Saturday, June 1, 2013

Make New, Better Art, Dammit!



I awoke this morning to a grand murmuring that rumbled through the ether. I knew, immediately, that something must be amiss in the gentle realms of Genre. A disturbance in MA, if you will. Abruptly, I pounced from the soft cocoon of my bed, bursting with purpose, and took my dog out to go to the bathroom. Then opened up a can of wet food for her, which prompted the cats to come begging for their share. Once that was taken care of, I pulled up facebook because, frankly, I didn’t want to think about the fact that I should be getting ready for work.

That’s when the hubbub over the Resnick and Malzberg Dialogues in the SFWA Bulletin hit me in the face. I’m not a member and do not receive this publication, so I cannot speak to the articles themselves and only have experience of them from the viewpoint of those offended. The gist, however, seems to be that the two gentlemen were attempting cheeky nostalgia about the good ol’ days when you could talk about fellow professionals as if they were pieces of meat, so long as those fellow professionals had vaginas. Since, again, I have only experienced a single side of the issue, I cannot speak to the complaints and I’ll keep my damn mouth shut on that for the moment. 

I can, however, speak to the responses to both this and any expression in the artistic world that centers around demeaning or devaluing the art or the artist (or the impression that such an act has occurred) based on superficial details unrelated to the art itself. 

There is always the gut response to complain. Or to “get the bastards”. Maybe, as has been suggested, we should not allow people who say or do such things in our clubhouses anymore. I, however, tend to defer to Penny Arcade’s Tycho Brahe on this one:
The answer is always more art; the corollary to that is the answer is never less art.  If you start to think that less art is the answer, start over.  That’s not the side you want to be on.  The problem isn’t that people create or enjoy offensive work.  The problem is that so many people believe that culture is something other people create, the sole domain of some anonymized other, so they never put their hat in the ring.  That even with a computer in your pocket connected to an instantaneous global network, no-one can hear you.  When you believe that, really believe it, the devil dances in hell.

I’ve been through this fight before. In Hardcore, when people misread Minor Threat’s “Guilty of Being White” and the term skinhead became considered synonymous with Neo-Nazi instead of broke ass homeless kids who shaved their head to keep from getting lice. In Black Metal, when National Socialist Black Metal raised its ugly head. It’s still ongoing in the world of sludge metal, where some still assume that racism and antiquated nationalism are a necessary part of southern pride. And horror. Don’t get me started on horror. Hell, there was awhile that I lived the straight-edge lifestyle, but did not want to be associated with the misogyny, egotism and violence I saw associated with that scene.

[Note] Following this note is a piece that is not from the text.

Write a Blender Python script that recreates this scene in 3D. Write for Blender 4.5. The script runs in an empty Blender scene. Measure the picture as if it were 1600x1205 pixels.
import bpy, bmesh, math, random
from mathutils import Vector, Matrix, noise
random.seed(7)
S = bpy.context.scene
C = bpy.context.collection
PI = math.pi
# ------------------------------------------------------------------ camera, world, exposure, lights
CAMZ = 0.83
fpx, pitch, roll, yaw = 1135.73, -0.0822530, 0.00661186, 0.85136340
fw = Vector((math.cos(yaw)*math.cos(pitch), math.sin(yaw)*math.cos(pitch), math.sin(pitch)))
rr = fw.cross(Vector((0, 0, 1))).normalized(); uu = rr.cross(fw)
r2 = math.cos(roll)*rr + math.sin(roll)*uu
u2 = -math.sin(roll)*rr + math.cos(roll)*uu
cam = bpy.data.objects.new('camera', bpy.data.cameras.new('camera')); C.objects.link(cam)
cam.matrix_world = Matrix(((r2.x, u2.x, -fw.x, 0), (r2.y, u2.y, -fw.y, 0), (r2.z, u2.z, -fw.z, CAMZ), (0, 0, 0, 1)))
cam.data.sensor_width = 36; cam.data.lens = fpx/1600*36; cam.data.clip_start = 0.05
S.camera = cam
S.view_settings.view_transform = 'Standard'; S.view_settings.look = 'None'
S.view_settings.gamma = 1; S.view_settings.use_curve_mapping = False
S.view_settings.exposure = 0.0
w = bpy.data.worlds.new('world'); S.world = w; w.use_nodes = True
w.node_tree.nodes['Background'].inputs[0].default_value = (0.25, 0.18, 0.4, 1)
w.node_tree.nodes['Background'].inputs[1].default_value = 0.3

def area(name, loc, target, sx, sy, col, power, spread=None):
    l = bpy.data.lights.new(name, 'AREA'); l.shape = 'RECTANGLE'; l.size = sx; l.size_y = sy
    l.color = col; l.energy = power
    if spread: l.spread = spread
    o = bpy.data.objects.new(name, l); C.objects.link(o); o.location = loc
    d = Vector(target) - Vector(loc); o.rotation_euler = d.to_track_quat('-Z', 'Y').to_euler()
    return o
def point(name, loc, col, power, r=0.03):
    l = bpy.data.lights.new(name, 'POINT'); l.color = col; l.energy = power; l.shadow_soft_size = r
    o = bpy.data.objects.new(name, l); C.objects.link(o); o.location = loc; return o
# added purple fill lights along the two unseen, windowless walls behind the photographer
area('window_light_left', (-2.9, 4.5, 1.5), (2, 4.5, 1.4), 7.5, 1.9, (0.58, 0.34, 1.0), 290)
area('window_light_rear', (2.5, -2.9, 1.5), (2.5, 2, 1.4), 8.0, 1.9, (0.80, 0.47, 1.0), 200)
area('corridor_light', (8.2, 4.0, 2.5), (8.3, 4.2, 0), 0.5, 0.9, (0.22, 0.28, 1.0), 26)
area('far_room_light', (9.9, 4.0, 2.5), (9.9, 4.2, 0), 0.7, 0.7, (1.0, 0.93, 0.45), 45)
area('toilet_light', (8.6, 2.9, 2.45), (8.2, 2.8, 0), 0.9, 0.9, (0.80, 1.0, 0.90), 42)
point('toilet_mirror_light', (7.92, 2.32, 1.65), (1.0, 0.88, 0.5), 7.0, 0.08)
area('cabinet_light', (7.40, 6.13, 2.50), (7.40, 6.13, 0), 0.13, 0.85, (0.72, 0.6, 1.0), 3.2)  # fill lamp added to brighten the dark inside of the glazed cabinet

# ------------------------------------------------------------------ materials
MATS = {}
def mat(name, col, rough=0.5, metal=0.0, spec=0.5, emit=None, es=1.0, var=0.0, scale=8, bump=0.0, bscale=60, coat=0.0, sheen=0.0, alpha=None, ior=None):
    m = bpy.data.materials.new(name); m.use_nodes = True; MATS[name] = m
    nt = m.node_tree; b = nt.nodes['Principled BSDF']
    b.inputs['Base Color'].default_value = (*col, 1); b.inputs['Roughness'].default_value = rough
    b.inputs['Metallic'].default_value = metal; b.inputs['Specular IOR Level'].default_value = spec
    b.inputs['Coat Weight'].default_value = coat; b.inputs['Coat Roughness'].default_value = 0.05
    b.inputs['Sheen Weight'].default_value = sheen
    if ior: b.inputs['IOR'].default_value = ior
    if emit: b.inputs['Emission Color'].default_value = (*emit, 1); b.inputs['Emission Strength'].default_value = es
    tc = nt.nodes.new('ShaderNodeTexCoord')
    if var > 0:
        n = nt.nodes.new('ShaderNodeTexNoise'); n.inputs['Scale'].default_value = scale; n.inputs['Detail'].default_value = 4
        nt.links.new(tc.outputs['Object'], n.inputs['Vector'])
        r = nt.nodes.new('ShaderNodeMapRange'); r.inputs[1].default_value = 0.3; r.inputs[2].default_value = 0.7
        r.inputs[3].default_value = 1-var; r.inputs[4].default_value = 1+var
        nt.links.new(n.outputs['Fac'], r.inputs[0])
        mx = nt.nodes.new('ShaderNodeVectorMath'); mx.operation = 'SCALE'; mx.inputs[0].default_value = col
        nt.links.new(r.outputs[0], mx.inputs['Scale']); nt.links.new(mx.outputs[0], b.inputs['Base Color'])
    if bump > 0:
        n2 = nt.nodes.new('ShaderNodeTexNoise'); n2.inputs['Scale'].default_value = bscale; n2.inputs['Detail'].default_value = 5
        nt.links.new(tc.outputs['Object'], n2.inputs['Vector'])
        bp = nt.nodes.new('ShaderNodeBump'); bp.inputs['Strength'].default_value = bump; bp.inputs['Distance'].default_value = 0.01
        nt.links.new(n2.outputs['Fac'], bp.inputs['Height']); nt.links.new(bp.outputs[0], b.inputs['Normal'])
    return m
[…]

In every one of those situations, there were both verbal and physical fights as well as the attempt to kick the bastards out. None of those worked, and usually emboldened them to take on the mantle of the victim. But then, something beautiful began to happen in every one of those situations: people in the scene that did not agree with how a minority was allowing them all to be portrayed made a point to create more art that portrayed the scene the way they felt it should be portrayed. Hippy Black Metal bands like Wolves in the Throne Room and organizations like S.H.A.R.P. and the Conscientious Straight Edge movement and films like American Psycho (while the book was written by a man, Mary Harron’s  stamp gives the story an level of depth and breadth the book lacked) that dissect the sexism in slasher films in an erudite and literate as well as joyous fashion.

This did not get rid of the “bad guys”, but it does show that they are a minority or at least that their ideas are not monolithic through the scene. More importantly, it created some really fucking cool ass art. I can’t think of a better way to stick it to people you disagree with.

I’m wondering why, while all these people are complaining, dropping out of the SFWA or telling the patriarchs to keep their antiquated ideas to themselves, I haven’t heard of anything being submitted to run counter to this. How about a similar dialogue between two women who lived on the receiving end of this behavior? Even better, why not flip the tables and write something up talking about them in the same manner?  That last one would be awesome.

We’ve already recognized that, if we want to deal with the prevalence of white male characters in the genre, we have to create more stories with vital, honest characters of other types and stripes. The same applies here. Let's get to making some culture!